● OBJECTIVE:
Reproduce, word for word, every line from the first one down to the line containing "(-0.448, -1)), YZ", and nothing else.

● SUPPLIED MATERIAL:
════════════════
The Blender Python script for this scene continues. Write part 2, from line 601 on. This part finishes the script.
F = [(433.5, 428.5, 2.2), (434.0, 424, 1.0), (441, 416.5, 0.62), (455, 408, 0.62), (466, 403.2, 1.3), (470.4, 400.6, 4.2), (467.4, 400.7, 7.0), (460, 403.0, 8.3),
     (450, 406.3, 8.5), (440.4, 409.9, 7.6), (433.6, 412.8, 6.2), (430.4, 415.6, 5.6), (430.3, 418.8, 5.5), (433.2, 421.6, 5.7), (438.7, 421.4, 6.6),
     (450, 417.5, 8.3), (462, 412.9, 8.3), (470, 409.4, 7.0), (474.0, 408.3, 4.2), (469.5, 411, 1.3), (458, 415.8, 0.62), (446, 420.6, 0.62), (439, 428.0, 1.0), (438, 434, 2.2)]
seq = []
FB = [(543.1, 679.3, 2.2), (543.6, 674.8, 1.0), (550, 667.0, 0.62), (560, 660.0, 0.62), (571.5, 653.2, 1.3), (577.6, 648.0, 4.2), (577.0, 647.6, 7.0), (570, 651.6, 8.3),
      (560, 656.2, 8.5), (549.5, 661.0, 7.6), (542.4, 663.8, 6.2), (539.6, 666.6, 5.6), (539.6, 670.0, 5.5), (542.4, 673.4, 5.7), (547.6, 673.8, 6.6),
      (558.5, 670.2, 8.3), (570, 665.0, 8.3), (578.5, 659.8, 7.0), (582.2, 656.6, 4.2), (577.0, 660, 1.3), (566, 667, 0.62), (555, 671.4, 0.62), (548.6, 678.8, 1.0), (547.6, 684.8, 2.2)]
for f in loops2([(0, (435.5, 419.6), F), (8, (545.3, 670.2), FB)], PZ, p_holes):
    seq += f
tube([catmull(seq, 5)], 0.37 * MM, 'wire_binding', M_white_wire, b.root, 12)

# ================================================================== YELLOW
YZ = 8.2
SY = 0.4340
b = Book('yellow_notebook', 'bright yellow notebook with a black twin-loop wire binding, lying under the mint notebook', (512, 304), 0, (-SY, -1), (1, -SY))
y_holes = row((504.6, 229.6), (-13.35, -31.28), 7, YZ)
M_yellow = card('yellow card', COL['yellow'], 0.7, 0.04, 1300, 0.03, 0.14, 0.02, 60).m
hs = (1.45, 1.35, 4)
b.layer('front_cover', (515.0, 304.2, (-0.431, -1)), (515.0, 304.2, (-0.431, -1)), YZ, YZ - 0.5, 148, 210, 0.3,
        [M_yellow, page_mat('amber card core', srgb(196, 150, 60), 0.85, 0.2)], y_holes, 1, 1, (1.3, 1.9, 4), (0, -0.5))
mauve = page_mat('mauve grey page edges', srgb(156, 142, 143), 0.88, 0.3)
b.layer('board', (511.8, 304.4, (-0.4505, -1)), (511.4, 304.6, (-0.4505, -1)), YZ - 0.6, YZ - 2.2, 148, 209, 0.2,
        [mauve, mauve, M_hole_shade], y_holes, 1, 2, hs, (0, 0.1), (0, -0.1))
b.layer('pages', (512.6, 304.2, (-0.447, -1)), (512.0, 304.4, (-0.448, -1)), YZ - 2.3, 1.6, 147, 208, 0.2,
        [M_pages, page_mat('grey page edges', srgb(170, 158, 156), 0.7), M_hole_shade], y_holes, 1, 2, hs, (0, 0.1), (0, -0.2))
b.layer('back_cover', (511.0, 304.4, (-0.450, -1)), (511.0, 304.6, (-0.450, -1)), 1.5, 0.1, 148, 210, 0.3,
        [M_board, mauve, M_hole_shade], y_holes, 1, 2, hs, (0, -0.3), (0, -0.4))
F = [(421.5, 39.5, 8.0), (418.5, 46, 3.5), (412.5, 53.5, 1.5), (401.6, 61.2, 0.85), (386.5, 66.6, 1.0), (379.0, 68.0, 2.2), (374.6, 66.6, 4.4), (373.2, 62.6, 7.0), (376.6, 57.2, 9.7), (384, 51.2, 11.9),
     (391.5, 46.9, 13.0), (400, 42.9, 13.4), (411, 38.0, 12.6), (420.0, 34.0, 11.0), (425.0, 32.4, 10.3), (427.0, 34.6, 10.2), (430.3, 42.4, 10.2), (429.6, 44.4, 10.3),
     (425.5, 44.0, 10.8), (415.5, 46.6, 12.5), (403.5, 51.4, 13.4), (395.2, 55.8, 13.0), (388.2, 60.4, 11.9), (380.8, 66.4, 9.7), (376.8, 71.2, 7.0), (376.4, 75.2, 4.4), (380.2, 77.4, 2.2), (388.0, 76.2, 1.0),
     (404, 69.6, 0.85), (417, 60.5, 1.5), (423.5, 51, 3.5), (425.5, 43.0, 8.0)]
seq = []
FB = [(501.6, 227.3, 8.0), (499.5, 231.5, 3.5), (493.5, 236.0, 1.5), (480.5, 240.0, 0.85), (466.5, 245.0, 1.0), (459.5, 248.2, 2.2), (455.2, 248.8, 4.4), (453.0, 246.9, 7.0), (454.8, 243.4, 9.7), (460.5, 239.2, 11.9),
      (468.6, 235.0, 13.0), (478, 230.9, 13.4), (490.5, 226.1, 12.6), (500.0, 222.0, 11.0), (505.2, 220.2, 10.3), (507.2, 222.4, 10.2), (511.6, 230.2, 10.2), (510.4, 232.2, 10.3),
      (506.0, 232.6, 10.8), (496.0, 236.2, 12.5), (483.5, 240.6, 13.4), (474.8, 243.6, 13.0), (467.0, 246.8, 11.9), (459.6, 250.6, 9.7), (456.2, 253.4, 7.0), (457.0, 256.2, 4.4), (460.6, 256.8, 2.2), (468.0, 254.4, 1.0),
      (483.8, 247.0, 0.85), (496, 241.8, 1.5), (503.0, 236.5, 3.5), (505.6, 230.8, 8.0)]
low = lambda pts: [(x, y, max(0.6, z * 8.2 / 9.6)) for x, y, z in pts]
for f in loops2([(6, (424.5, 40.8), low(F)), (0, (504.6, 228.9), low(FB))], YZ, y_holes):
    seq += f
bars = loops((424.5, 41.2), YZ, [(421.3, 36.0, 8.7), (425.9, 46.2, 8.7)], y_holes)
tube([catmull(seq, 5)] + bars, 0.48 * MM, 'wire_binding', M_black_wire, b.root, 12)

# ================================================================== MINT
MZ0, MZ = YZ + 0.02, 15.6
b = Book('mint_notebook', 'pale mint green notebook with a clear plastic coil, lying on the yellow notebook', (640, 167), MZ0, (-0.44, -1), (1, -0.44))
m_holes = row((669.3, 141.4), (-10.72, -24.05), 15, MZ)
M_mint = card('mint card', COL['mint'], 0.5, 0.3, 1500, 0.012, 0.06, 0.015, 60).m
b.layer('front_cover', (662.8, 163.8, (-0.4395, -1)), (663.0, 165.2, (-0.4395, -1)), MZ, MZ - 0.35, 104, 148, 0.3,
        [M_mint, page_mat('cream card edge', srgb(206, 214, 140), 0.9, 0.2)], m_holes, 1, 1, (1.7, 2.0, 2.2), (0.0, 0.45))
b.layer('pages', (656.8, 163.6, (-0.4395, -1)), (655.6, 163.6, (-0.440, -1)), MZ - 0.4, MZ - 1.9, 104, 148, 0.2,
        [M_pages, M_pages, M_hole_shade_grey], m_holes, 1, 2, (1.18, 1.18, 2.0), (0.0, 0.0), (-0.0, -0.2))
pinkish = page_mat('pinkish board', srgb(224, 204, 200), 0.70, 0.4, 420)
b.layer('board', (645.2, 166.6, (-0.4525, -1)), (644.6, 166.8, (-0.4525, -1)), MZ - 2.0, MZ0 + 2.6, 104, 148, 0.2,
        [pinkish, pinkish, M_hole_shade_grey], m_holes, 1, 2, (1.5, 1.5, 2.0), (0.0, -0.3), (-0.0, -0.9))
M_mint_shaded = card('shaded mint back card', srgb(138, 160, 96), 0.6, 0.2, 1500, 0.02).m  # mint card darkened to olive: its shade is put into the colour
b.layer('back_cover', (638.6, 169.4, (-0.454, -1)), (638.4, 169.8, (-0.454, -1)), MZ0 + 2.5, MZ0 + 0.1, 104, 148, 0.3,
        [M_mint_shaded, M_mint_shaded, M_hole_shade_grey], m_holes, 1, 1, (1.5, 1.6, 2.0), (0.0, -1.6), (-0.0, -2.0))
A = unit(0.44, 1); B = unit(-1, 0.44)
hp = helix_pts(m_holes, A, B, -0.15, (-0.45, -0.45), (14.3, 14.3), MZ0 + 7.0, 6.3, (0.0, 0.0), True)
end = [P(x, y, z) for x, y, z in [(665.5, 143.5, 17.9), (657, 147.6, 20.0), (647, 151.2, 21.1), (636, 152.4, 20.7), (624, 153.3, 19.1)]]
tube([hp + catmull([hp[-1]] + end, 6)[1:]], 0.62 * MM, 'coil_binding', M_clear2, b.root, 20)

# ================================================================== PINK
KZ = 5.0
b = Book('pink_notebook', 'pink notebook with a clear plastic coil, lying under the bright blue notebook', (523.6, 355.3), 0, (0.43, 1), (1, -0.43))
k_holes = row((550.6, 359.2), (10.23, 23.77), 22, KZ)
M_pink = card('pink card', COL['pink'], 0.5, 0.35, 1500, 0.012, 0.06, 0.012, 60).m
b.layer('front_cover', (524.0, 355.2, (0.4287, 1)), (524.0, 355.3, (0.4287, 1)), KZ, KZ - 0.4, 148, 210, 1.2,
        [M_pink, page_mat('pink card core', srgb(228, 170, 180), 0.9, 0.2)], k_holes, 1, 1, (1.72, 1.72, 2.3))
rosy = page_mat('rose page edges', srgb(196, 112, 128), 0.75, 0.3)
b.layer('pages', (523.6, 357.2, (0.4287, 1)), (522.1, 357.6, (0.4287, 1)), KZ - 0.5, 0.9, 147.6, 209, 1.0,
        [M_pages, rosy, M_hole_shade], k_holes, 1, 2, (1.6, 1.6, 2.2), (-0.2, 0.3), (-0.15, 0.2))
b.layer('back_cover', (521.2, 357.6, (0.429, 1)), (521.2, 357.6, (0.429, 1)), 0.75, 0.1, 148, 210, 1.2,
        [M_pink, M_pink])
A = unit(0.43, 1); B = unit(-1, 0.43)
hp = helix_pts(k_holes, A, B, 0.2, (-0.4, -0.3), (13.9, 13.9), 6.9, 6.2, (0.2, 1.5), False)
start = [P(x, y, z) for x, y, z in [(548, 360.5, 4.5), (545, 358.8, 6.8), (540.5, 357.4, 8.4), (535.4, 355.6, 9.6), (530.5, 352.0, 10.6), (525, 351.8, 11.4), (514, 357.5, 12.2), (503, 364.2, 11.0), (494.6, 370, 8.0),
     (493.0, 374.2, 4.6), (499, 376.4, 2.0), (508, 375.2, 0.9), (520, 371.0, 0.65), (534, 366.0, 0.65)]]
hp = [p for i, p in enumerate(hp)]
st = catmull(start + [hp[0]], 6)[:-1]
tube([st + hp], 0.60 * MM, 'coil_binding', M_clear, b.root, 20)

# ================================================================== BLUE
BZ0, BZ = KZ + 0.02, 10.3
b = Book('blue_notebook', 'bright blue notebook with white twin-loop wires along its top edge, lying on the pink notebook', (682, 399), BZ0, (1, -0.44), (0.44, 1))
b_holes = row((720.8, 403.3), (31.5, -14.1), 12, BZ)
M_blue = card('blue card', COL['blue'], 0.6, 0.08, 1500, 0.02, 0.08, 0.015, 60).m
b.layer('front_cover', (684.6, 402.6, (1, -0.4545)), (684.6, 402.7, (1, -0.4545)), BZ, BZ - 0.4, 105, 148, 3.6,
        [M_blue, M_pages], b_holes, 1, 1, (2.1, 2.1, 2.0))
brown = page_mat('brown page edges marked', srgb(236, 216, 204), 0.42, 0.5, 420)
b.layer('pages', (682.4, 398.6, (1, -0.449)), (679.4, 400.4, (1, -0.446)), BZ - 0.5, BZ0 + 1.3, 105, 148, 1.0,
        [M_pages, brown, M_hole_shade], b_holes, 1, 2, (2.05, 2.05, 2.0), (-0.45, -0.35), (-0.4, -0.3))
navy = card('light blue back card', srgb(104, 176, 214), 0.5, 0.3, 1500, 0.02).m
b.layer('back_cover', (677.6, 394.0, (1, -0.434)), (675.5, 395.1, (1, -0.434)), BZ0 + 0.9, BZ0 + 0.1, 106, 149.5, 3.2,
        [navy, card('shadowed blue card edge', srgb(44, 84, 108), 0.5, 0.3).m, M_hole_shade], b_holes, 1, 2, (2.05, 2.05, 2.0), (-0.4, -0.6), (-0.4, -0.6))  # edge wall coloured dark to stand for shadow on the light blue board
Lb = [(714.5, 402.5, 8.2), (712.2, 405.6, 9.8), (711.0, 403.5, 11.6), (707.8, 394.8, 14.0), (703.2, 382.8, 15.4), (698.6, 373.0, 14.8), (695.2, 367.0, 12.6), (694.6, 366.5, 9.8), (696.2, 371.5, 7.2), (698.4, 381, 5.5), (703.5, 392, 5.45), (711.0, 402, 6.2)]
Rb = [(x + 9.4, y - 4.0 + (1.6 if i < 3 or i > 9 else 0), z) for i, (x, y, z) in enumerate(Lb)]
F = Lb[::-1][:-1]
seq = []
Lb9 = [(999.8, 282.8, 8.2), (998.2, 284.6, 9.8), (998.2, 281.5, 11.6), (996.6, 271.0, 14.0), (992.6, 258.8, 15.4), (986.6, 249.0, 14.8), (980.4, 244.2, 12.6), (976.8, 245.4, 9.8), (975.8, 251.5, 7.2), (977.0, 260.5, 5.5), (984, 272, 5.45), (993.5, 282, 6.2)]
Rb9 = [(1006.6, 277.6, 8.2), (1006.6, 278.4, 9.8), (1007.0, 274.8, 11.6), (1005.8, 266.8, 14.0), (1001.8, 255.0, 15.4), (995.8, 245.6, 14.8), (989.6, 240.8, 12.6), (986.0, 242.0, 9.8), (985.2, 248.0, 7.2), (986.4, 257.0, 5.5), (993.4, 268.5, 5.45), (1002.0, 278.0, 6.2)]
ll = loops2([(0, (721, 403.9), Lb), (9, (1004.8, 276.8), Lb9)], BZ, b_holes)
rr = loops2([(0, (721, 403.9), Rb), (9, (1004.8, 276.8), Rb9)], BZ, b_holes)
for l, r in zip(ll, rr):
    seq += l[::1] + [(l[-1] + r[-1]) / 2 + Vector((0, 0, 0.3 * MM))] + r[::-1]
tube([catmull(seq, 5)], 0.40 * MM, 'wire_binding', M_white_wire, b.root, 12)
════════════════
● SOLUTION TO THIS EXERCISE:
The Blender Python script for this scene continues. Write part 2, from line 601 on. This part finishes the script.
F = [(433.5, 428.5, 2.2), (434.0, 424, 1.0), (441, 416.5, 0.62), (455, 408, 0.62), (466, 403.2, 1.3), (470.4, 400.6, 4.2), (467.4, 400.7, 7.0), (460, 403.0, 8.3),
     (450, 406.3, 8.5), (440.4, 409.9, 7.6), (433.6, 412.8, 6.2), (430.4, 415.6, 5.6), (430.3, 418.8, 5.5), (433.2, 421.6, 5.7), (438.7, 421.4, 6.6),
     (450, 417.5, 8.3), (462, 412.9, 8.3), (470, 409.4, 7.0), (474.0, 408.3, 4.2), (469.5, 411, 1.3), (458, 415.8, 0.62), (446, 420.6, 0.62), (439, 428.0, 1.0), (438, 434, 2.2)]
seq = []
FB = [(543.1, 679.3, 2.2), (543.6, 674.8, 1.0), (550, 667.0, 0.62), (560, 660.0, 0.62), (571.5, 653.2, 1.3), (577.6, 648.0, 4.2), (577.0, 647.6, 7.0), (570, 651.6, 8.3),
      (560, 656.2, 8.5), (549.5, 661.0, 7.6), (542.4, 663.8, 6.2), (539.6, 666.6, 5.6), (539.6, 670.0, 5.5), (542.4, 673.4, 5.7), (547.6, 673.8, 6.6),
      (558.5, 670.2, 8.3), (570, 665.0, 8.3), (578.5, 659.8, 7.0), (582.2, 656.6, 4.2), (577.0, 660, 1.3), (566, 667, 0.62), (555, 671.4, 0.62), (548.6, 678.8, 1.0), (547.6, 684.8, 2.2)]
for f in loops2([(0, (435.5, 419.6), F), (8, (545.3, 670.2), FB)], PZ, p_holes):
    seq += f
tube([catmull(seq, 5)], 0.37 * MM, 'wire_binding', M_white_wire, b.root, 12)

# ================================================================== YELLOW
YZ = 8.2
SY = 0.4340
b = Book('yellow_notebook', 'bright yellow notebook with a black twin-loop wire binding, lying under the mint notebook', (512, 304), 0, (-SY, -1), (1, -SY))
y_holes = row((504.6, 229.6), (-13.35, -31.28), 7, YZ)
M_yellow = card('yellow card', COL['yellow'], 0.7, 0.04, 1300, 0.03, 0.14, 0.02, 60).m
hs = (1.45, 1.35, 4)
b.layer('front_cover', (515.0, 304.2, (-0.431, -1)), (515.0, 304.2, (-0.431, -1)), YZ, YZ - 0.5, 148, 210, 0.3,
        [M_yellow, page_mat('amber card core', srgb(196, 150, 60), 0.85, 0.2)], y_holes, 1, 1, (1.3, 1.9, 4), (0, -0.5))
mauve = page_mat('mauve grey page edges', srgb(156, 142, 143), 0.88, 0.3)
b.layer('board', (511.8, 304.4, (-0.4505, -1)), (511.4, 304.6, (-0.4505, -1)), YZ - 0.6, YZ - 2.2, 148, 209, 0.2,
        [mauve, mauve, M_hole_shade], y_holes, 1, 2, hs, (0, 0.1), (0, -0.1))
b.layer('pages', (512.6, 304.2, (-0.447, -1)), (512.0, 304.4, (-0.448, -1)), YZ - 2.3, 1.6, 147, 208, 0.2,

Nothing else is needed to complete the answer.